## Begin DATA TO PROCESS

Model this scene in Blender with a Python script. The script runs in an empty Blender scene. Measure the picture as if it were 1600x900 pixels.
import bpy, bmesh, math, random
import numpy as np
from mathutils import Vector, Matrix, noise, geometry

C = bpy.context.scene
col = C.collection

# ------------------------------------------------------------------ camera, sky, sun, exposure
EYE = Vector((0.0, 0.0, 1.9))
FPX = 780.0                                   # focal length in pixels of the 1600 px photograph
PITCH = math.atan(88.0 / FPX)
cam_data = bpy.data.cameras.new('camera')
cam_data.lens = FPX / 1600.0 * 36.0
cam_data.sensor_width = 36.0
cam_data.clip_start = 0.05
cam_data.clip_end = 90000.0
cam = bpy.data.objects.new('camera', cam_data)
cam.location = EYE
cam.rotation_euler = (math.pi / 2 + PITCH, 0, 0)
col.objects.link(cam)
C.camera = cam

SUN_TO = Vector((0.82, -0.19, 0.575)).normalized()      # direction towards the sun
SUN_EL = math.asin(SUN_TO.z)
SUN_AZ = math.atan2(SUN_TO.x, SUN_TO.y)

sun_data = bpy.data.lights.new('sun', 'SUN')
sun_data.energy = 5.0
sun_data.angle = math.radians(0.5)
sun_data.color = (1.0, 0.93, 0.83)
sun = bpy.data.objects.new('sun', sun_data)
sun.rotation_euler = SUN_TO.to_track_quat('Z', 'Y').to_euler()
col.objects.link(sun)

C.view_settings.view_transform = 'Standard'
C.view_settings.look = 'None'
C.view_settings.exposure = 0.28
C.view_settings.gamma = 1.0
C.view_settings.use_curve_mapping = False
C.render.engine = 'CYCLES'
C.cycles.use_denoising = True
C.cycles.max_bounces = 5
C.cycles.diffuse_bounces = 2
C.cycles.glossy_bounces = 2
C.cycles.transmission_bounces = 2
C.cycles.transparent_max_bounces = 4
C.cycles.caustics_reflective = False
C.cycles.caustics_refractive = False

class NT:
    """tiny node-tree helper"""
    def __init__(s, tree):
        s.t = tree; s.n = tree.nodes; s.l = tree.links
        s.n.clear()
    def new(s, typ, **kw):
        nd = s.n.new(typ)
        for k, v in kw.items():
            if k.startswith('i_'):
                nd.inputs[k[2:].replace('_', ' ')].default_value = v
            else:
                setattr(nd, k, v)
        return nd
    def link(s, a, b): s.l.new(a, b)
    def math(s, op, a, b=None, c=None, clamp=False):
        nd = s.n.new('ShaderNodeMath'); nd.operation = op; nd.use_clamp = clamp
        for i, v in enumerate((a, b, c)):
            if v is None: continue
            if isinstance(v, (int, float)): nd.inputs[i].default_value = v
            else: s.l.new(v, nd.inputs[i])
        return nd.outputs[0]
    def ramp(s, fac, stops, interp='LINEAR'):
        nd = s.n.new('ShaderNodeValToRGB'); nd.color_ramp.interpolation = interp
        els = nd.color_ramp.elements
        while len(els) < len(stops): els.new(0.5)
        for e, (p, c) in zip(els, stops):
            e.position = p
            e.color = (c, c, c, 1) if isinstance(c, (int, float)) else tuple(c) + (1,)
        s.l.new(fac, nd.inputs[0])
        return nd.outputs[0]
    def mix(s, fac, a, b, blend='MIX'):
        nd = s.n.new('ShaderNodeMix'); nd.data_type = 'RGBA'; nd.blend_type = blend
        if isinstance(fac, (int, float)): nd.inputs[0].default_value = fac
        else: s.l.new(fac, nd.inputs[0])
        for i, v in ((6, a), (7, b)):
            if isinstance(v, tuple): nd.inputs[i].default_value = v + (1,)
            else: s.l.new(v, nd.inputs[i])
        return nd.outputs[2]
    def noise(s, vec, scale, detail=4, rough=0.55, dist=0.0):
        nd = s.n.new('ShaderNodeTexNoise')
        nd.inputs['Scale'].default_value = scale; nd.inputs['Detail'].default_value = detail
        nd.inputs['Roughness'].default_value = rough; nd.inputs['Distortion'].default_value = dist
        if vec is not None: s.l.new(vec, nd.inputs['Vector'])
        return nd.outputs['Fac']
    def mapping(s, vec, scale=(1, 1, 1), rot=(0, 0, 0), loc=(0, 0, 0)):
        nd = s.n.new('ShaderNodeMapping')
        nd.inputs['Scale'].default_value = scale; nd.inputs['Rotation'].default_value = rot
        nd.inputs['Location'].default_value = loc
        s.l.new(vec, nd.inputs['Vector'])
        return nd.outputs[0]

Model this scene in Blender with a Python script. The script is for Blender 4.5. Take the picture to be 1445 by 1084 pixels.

## End DATA TO PROCESS

• DIRECTIONS FOR THIS TASK: Take the data above and return it exactly.

• COMPLETE OUTPUT:
Model this scene in Blender with a Python script. The script runs in an empty Blender scene. Measure the picture as if it were 1600x900 pixels.
import bpy, bmesh, math, random
import numpy as np
from mathutils import Vector, Matrix, noise, geometry

C = bpy.context.scene
col = C.collection

# ------------------------------------------------------------------ camera, sky, sun, exposure
EYE = Vector((0.0, 0.0, 1.9))
FPX = 780.0                                   # focal length in pixels of the 1600 px photograph
PITCH = math.atan(88.0 / FPX)
cam_data = bpy.data.cameras.new('camera')
cam_data.lens = FPX / 1600.0 * 36.0
cam_data.sensor_width = 36.0
cam_data.clip_start = 0.05
cam_data.clip_end = 90000.0
cam = bpy.data.objects.new('camera', cam_data)
cam.location = EYE
cam.rotation_euler = (math.pi / 2 + PITCH, 0, 0)
col.objects.link(cam)
C.camera = cam

SUN_TO = Vector((0.82, -0.19, 0.575)).normalized()      # direction towards the sun
SUN_EL = math.asin(SUN_TO.z)
SUN_AZ = math.atan2(SUN_TO.x, SUN_TO.y)

sun_data = bpy.data.lights.new('sun', 'SUN')
sun_data.energy = 5.0
sun_data.angle = math.radians(0.5)
sun_data.color = (1.0, 0.93, 0.83)
sun = bpy.data.objects.new('sun', sun_data)
sun.rotation_euler = SUN_TO.to_track_quat('Z', 'Y').to_euler()
col.objects.link(sun)

C.view_settings.view_transform = 'Standard'
C.view_settings.look = 'None'
C.view_settings.exposure = 0.28
C.view_settings.gamma = 1.0
C.view_settings.use_curve_mapping = False
C.render.engine = 'CYCLES'
C.cycles.use_denoising = True
C.cycles.max_bounces = 5
C.cycles.diffuse_bounces = 2
C.cycles.glossy_bounces = 2
C.cycles.transmission_bounces = 2
C.cycles.transparent_max_bounces = 4
C.cycles.caustics_reflective = False
C.cycles.caustics_refractive = False

class NT:
    """tiny node-tree helper"""
    def __init__(s, tree):
        s.t = tree; s.n = tree.nodes; s.l = tree.links
        s.n.clear()
    def new(s, typ, **kw):
        nd = s.n.new(typ)
        for k, v in kw.items():
            if k.startswith('i_'):
                nd.inputs[k[2:].replace('_', ' ')].default_value = v
            else:
                setattr(nd, k, v)
        return nd
    def link(s, a, b): s.l.new(a, b)
    def math(s, op, a, b=None, c=None, clamp=False):
        nd = s.n.new('ShaderNodeMath'); nd.operation = op; nd.use_clamp = clamp
        for i, v in enumerate((a, b, c)):
            if v is None: continue
            if isinstance(v, (int, float)): nd.inputs[i].default_value = v
            else: s.l.new(v, nd.inputs[i])
        return nd.outputs[0]
    def ramp(s, fac, stops, interp='LINEAR'):
        nd = s.n.new('ShaderNodeValToRGB'); nd.color_ramp.interpolation = interp
        els = nd.color_ramp.elements
        while len(els) < len(stops): els.new(0.5)
        for e, (p, c) in zip(els, stops):
            e.position = p
            e.color = (c, c, c, 1) if isinstance(c, (int, float)) else tuple(c) + (1,)
        s.l.new(fac, nd.inputs[0])
        return nd.outputs[0]
    def mix(s, fac, a, b, blend='MIX'):
        nd = s.n.new('ShaderNodeMix'); nd.data_type = 'RGBA'; nd.blend_type = blend
        if isinstance(fac, (int, float)): nd.inputs[0].default_value = fac
        else: s.l.new(fac, nd.inputs[0])
        for i, v in ((6, a), (7, b)):
            if isinstance(v, tuple): nd.inputs[i].default_value = v + (1,)
            else: s.l.new(v, nd.inputs[i])
        return nd.outputs[2]
    def noise(s, vec, scale, detail=4, rough=0.55, dist=0.0):
        nd = s.n.new('ShaderNodeTexNoise')
        nd.inputs['Scale'].default_value = scale; nd.inputs['Detail'].default_value = detail
        nd.inputs['Roughness'].default_value = rough; nd.inputs['Distortion'].default_value = dist
        if vec is not None: s.l.new(vec, nd.inputs['Vector'])
        return nd.outputs['Fac']
    def mapping(s, vec, scale=(1, 1, 1), rot=(0, 0, 0), loc=(0, 0, 0)):
        nd = s.n.new('ShaderNodeMapping')
        nd.inputs['Scale'].default_value = scale; nd.inputs['Rotation'].default_value = rot
        nd.inputs['Location'].default_value = loc
        s.l.new(vec, nd.inputs['Vector'])
        return nd.outputs[0]

Model this scene in Blender with a Python script. The script is for Blender 4.5. Take the picture to be 1445 by 1084 pixels.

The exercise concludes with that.